La ballade est typique de notre Amicale : au bout d'une demi-heure, on n'a pas encore dépassé le Cora de Remiremont; soit environ 3km parcourus. On a avancé par soubresauts; entre les aléas de la mécanique, les retards, les égarés, ceux qui doivent faire le plein...
Heureusement le rythme s'améliore une fois sortis de Remiremont en direction du Val d'Ajol, le paysage ensoleillé est magnifique et les routes forestières bien sèches sont roulantes sans difficulté.
Nous visitons à Fougerolles la ferme Jechoux "La Marandine" qui nous offre un accueil mémorable. La visite de la ferme est l'occasion de découvrir le pied de chèvre, une échelle en bois à un seul mât et large pied, de 8 à 15 mètres de haut, plus facile à caler dans les arbres qu'une échelle à deux mâts, et utilisée pour la cueillette de fruits, en particulier la guigne (cerise utilisée pour le kirsch, la pâtisserie...).
La ferme produit du lait et de la viande bovine; nous visitons les étables et assistons à une séance d'un savoir-faire particulier : endormir sur le dos, pattes en l'air, un lapin bien éveillé voire même agité par notre présence en nombre, et ce par simples manipulations douces et fermes !
Nous sommes ensuite invités à entrer dans le sous-sol de la maison, où une grande tablée nous attend avec une belle variété de produits du terroir : des canapés de terrines, de rillettes et de munster, des saucisses chaudes, des pains aux fruits, des beignets, des tartines de confitures, des griottines et j'en oublie... tout ça arrosé d'un excellent vin chaud et de café en quantité suffisante pour tout notre groupe !
Après la dégustation on achète quelques spécialités histoire de prolonger le plaisir, photo de groupe et on s'apprête à partir mais après quelques recherches puis une séance de bricolage électrique, pour une clé de contact égarée.
Des passages verglacés rendent le retour plus délicat par les petites routes de la forêt, mais tout se passe bien et nous retrouvons le gîte de la Ferme aux Moineaux, où les Epinettes des Vosges vont jouer pour accompagner notre dîner.

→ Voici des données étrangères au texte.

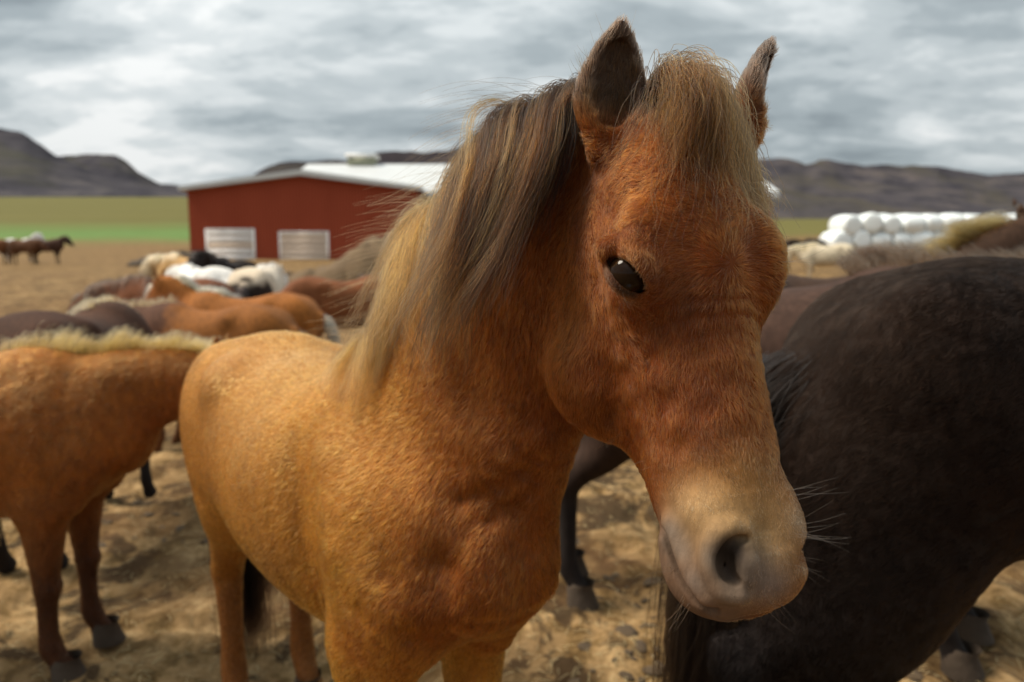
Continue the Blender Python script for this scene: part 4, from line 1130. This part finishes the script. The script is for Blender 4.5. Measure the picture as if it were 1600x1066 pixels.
PT = [  # px, py, radius px, colour, strength
    (1190, 830, 95, (.56, .38, .19), .8), (1120, 800, 75, (.56, .37, .18), .8), (1075, 800, 50, (.54, .38, .21), .7), (1170, 760, 60, (.45, .24, .08), .5),
    (1150, 880, 42, (.34, .27, .21), .75), (1116, 872, 26, (.44, .36, .29), .8), (1180, 900, 40, (.30, .24, .20), .6), (1060, 860, 26, (.33, .27, .22), .8), (1085, 910, 30, (.31, .25, .21), .8), (1045, 830, 20, (.36, .30, .25), .8),
    (1140, 940, 40, (.34, .27, .21), .7), (1210, 920, 40, (.27, .20, .17), .7), (1250, 815, 24, (.48, .36, .24), .7),
    (1100, 690, 40, (.12, .040, .012), .45), (1090, 620, 35, (.20, .065, .017), .4), (1060, 480, 40, (.15, .055, .02), .45), (1130, 540, 60, (.32, .105, .02), .4),
    (985, 392, 24, (.42, .20, .07), .6), (975, 462, 20, (.40, .25, .12), .55), (1020, 430, 24, (.16, .07, .03), .5), (1120, 330, 70, (.26, .10, .03), .5),
    (900, 500, 60, (.26, .125, .045), .55), (930, 640, 40, (.30, .13, .04), .4), (1210, 600, 35, (.42, .17, .035), .5), (1225, 700, 35, (.45, .20, .05), .5), (1010, 720, 30, (.34, .15, .045), .5),  # gold spots down the nose's far edge are rim light painted into the coat
    (960, 150, 34, (.045, .026, .016), .85), (958, 90, 44, (.12, .075, .050), .85), (920, 160, 18, (.30, .17, .07), .7), (1200, 90, 45, (.09, .060, .042), .85), (1192, 160, 40, (.12, .06, .03), .8),
    (330, 660, 60, (.50, .29, .11), .3), (360, 560, 60, (.50, .26, .09), .6), (450, 560, 60, (.60, .38, .17), .6), (380, 700, 80, (.52, .31, .12), .5), (420, 880, 60, (.33, .19, .075), .6), (340, 870, 40, (.30, .14, .045), .6),
    (640, 750, 90, (.44, .200, .050), .5), (560, 700, 80, (.52, .26, .09), .4), (700, 950, 100, (.19, .070, .014), .6), (560, 1010, 60, (.26, .10, .03), .6), (760, 1010, 50, (.24, .09, .028), .6), (800, 740, 60, (.26, .11, .035), .5), (840, 860, 50, (.34, .14, .035), .5)]
for px, py, rp, c_, s_ in PT:
    d = ray(px, py)
    if d is None: continue
    c0 = to_l(at(px, py, d)); r0 = rp * d / FPX / HS
    wgt = s_ * np.exp(-((co - c0) ** 2).sum(1) / (r0 * r0)) * (.75 + .5 * P6)
    paint = paint + (np.array(c_) - paint) * np.clip(wgt, 0, 1)[:, None]
lipw = np.exp(-(np.min(np.linalg.norm(co[:, None] - np.array([to_l(at(x, y, dlp + z_)) for x, y, z_ in ((1046, 850, .040), (1054, 885, .034), (1072, 914, .026), (1094, 932, .018), (1122, 942, .012))])[None], axis=2), 1) * HS / .034) ** 2)
paint = paint + (np.array([.21, .155, .115]) - paint) * (lipw * .95)[:, None]
# nostril hollow painted near black; bare dark skin on the lid rims
for c0, r0, cc in ((np_pts[2], .017, (.022, .014, .012)), (deep, .030, (.02, .013, .011))):
    paint = paint + (np.array(cc) - paint) * np.exp(-(((co - c0) ** 2).sum(1) / (r0 / HS) ** 2) ** 2)[:, None] * .9
lid_pts = np.array([on_ball(x, y, ER + .001) for x, y in ring])
dl = np.min(np.linalg.norm(co[:, None] - lid_pts[None], axis=2), 1) if len(co) < 5 else None
near_e = np.nonzero(np.linalg.norm(co - eye_l, axis=1) < .06)[0]
dense_ring = spline(np.vstack([lid_pts, lid_pts[:1]]), 80)
de_ = np.min(np.linalg.norm(co[near_e][:, None] - dense_ring[None], axis=2), 1)
kk = np.exp(-(de_ / .0050) ** 2)[:, None]
paint[near_e] = paint[near_e] + (np.array([.045, .033, .028]) - paint[near_e]) * kk * .9
if len(lp) > 3:
    ll = spline(np.array(lp), 60); nl = np.nonzero(np.linalg.norm(co - lp[len(lp) // 2], axis=1) < .13)[0]
    dd = np.min(np.linalg.norm(co[nl][:, None] - ll[None], axis=2), 1)
    paint[nl] = paint[nl] * (1 - .75 * np.exp(-(dd / .0060) ** 2)[:, None])
mx_ = paint.max(1, keepdims=True); paint = np.clip(mx_ * 1.06, 0, .95) * (paint / mx_) ** (1.46 - .12 * hm - .16 * hm * sstep(.74, .90, hu[:, 0])[:, None])
paint = paint * (1 - .27 * hm * (1 - .45 * sstep(.66, .84, hu[:, 0])[:, None]))
for s3 in (1, -1):
    b_, t_ = ears[s3][0], ears[s3][1]; ax_ = t_ - b_; tq = ((co - b_) @ ax_) / (ax_ @ ax_)
    dq = np.linalg.norm(co - b_ - np.clip(tq, 0, 1)[:, None] * ax_, axis=1)
    em_ = sstep(.085, .06, dq) * sstep(.02, .40, tq)
    paint = paint + (np.array([.070, .045, .031]) * (.7 + .6 * P7[:, None]) - paint) * em_[:, None] * .9
lowr = np.array([on_ball(x - 1, y + 9, ER + .001) for x, y in lo_lid[1:-1]]); lowr = spline(lowr, 40)
d9 = np.min(np.linalg.norm(co[near_e][:, None] - lowr[None], axis=2), 1)
paint[near_e] = paint[near_e] + (np.array([.36, .25, .16]) - paint[near_e]) * (np.exp(-(d9 / .0042) ** 2) * .8)[:, None]
set_paint(h_me, paint)
hero_ob = link('horse', h_me, None, SKIN_UNDER, 'golden chestnut horse in front with brown and blond mane, head turned to the camera', 'horse', 'horses of the herd standing in the paddock')
hero_ob.matrix_world = Matrix([[*M_hero[0], HLOC[0]], [*M_hero[1], HLOC[1]], [*M_hero[2], 0], [0, 0, 0, 1]])
ey = link('eye', eyeball(ER / HS), hero_ob); ey.location = eye_l
ey2 = link('eye', ey.data, hero_ob); ey2.location = hf(EYE_U, -.145, -.008)
for x0, ys in ((.475 * HST + .065, -.135), (.475 * HST + .045, .135), (-.605 * HST + .045, -.125), (-.605 * HST + .045, .125)):
    a_, b_ = hoof_mesh('hoof', x0, ys * ((.86 if ys < 0 else .98) if x0 > 0 else 1), 0, -.10); link('hoof', to_mesh('hoof', a_, b_), hero_ob, HOOF)
print('hero body', len(co), round(time.time() - T0, 1))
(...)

Le contraste entre l'intérieur du gîte et le froid au-dehors est prenant; la mousse de bière y gèle quasi-instantanément et en quelques minutes des paillettes croustillantes se forment dans le liquide. La vodka en revanche tient très bien, il faut juste faire attention à ne pas laisser ses lèvres coller sur le bord du quart en aluminium. Dans ces conditions, se brûler les doigts avec des grillades bien chaudes est un vrai plaisir !

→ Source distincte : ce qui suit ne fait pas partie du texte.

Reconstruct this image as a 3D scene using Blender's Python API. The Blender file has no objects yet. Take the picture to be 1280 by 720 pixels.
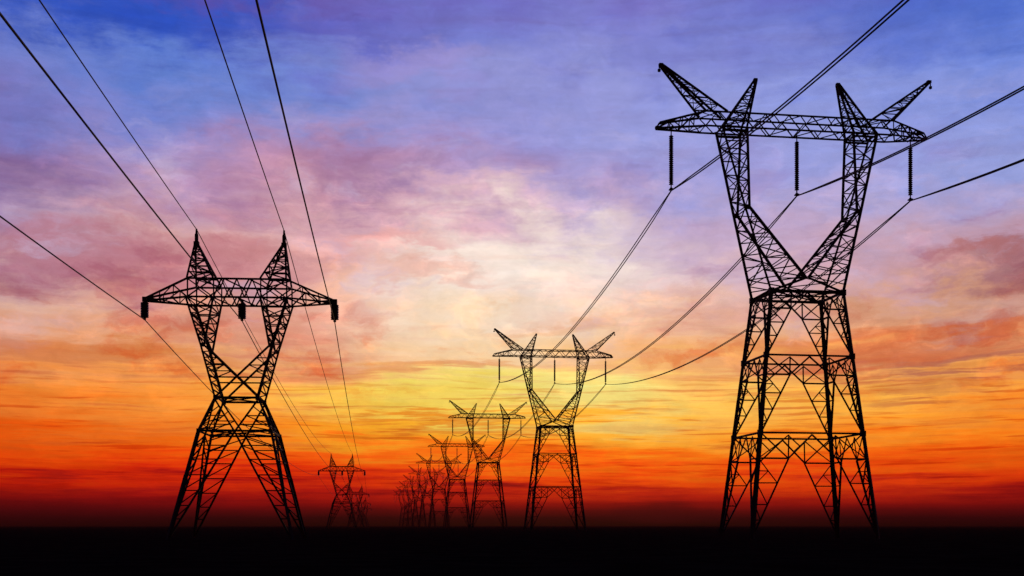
import bpy, math, random
from mathutils import Vector, Matrix

S = bpy.context.scene
C = S.collection
R = math.radians
CAM_H = 1.4          # eye height, metres
FPX = 1500.0         # focal length in pixels of the 1280-wide photograph

# ------------------------------------------------------------------ camera
cam = bpy.data.cameras.new('camera')
cam.sensor_width = 36.0
cam.lens = 36.0 * FPX / 1280.0
cam.shift_y = (657 - 360) / 1280.0       # level camera, rising front: verticals stay vertical
cam.clip_start = 0.1
cam.clip_end = 60000
co = bpy.data.objects.new('camera', cam)
co.location = (0, 0, CAM_H)
co.rotation_euler = (R(90), 0, 0)
C.objects.link(co)
S.camera = co

# ------------------------------------------------------------------ exposure
S.view_settings.view_transform = 'Standard'
S.view_settings.look = 'None'
S.view_settings.exposure = 0
S.view_settings.gamma = 1
S.view_settings.use_curve_mapping = False
S.cycles.use_denoising = True
S.cycles.max_bounces = 4
S.cycles.volume_bounces = 0

# ------------------------------------------------------------------ sun, low behind the pylons
SUN_AZ, SUN_EL = R(1.2), R(3.0)          # azimuth measured from the view axis (+Y) towards +X
sd = bpy.data.lights.new('sun', 'SUN')
sd.energy = 0.25
sd.angle = R(0.5)
sd.color = (1.0, 0.62, 0.32)
so = bpy.data.objects.new('sun', sd)
to_sun = Vector((math.sin(SUN_AZ) * math.cos(SUN_EL), math.cos(SUN_AZ) * math.cos(SUN_EL), math.sin(SUN_EL)))
so.rotation_euler = (-to_sun).to_track_quat('-Z', 'Y').to_euler()
so.location = (0, 300, 200)
C.objects.link(so)

# ------------------------------------------------------------------ sky: Nishita dusk + cloud deck by direction
def lin(c):
    c = c / 255.0
    return c / 12.92 if c <= 0.04045 else ((c + 0.055) / 1.055) ** 2.4

def rgb(t):
    return (lin(t[0]), lin(t[1]), lin(t[2]), 1.0)

W = bpy.data.worlds.new('World')
S.world = W
W.use_nodes = True
nt = W.node_tree
nt.nodes.clear()
N, L = nt.nodes, nt.links

def put(sock, v):
    if isinstance(v, bpy.types.NodeSocket):
        L.new(v, sock)
    else:
        sock.default_value = v

def M(op, a, b=0.0, c=None, clamp=False):
    n = N.new('ShaderNodeMath')
    n.operation = op
    n.use_clamp = clamp
    put(n.inputs[0], a)
    put(n.inputs[1], b)
    if c is not None:
        put(n.inputs[2], c)
    return n.outputs[0]

def smooth(v, a, b, lo=0.0, hi=1.0):
    n = N.new('ShaderNodeMapRange')
    n.interpolation_type = 'SMOOTHSTEP'
    put(n.inputs[0], v)
    for i, x in enumerate((a, b, lo, hi)):
        n.inputs[1 + i].default_value = x
    return n.outputs[0]

def linear(v, a, b, lo=0.0, hi=1.0):
    n = N.new('ShaderNodeMapRange')
    put(n.inputs[0], v)
    for i, x in enumerate((a, b, lo, hi)):
        n.inputs[1 + i].default_value = x
    return n.outputs[0]

def mix(f, a, b, mode='MIX'):
    n = N.new('ShaderNodeMix')
    n.data_type = 'RGBA'
    n.blend_type = mode
    n.clamp_factor = True
    put(n.inputs[0], f)
    put(n.inputs[6], a)
    put(n.inputs[7], b)
    return n.outputs[2]

def vec(x, y, z=0.0):
    n = N.new('ShaderNodeCombineXYZ')
    put(n.inputs[0], x)
    put(n.inputs[1], y)
    put(n.inputs[2], z)
    return n.outputs[0]

def noise(v, scale=1.0, detail=4.0, rough=0.55, dist=0.0):
    n = N.new('ShaderNodeTexNoise')
    put(n.inputs['Vector'], v)
    n.inputs['Scale'].default_value = scale
    n.inputs['Detail'].default_value = detail
    n.inputs['Roughness'].default_value = rough
    n.inputs['Distortion'].default_value = dist
    return n.outputs[0]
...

Le dimanche matin a lieu tout un ballet de "poussettes" pour démarrer les machines réticentes, aux blocs figés par le froid et aux batteries trop gelées. Les russes restent celles qui démarrent le mieux dans ces conditions, grâce à leur faible compression, leurs jeux importants et leurs kicks permettant de décoller le bloc sans solliciter le démarreur.
Je dois sortir les outils, non pas pour mon Oural qui démarre impeccablement, mais pour arracher les sardines figées dans le sol après cette seconde nuit sous tente : il faut les faire tourner avec un démonte-pneu en guise de levier pour les décoller du gel, puis tirer avec une pince. Ne pas attraper la tête de sardine, le froid la fait coller aux doigts instantanément.
Après un bon petit-déjeuner et la tournée des adieux, je reprends la route avec l'espoir que le sens favorable du vent diminue la sensation de froid. Il ne fallait pas rêver, j'ai autant froid qu'à l'aller voire plus, probablement à cause de la fatigue et de l'accumulation de l'exposition au froid. Mais qu'est-ce que je fiche ici ? Il va me falloir un bout de temps avant que l'envie de rouler par un temps pareil me reprenne !
De près en près, je reconnais mes repères de la route qui jalonnent les kilomètres grignotés vers la douceur du foyer, chaque petite victoire de plus en plus familière me rapproche. Jusqu'à ce que, j'ai du mal à y croire, mon Oural se laisse glisser au bas de la rampe du parking tellement glacial pour mes voisins, tellement doux et chaud pour nous deux.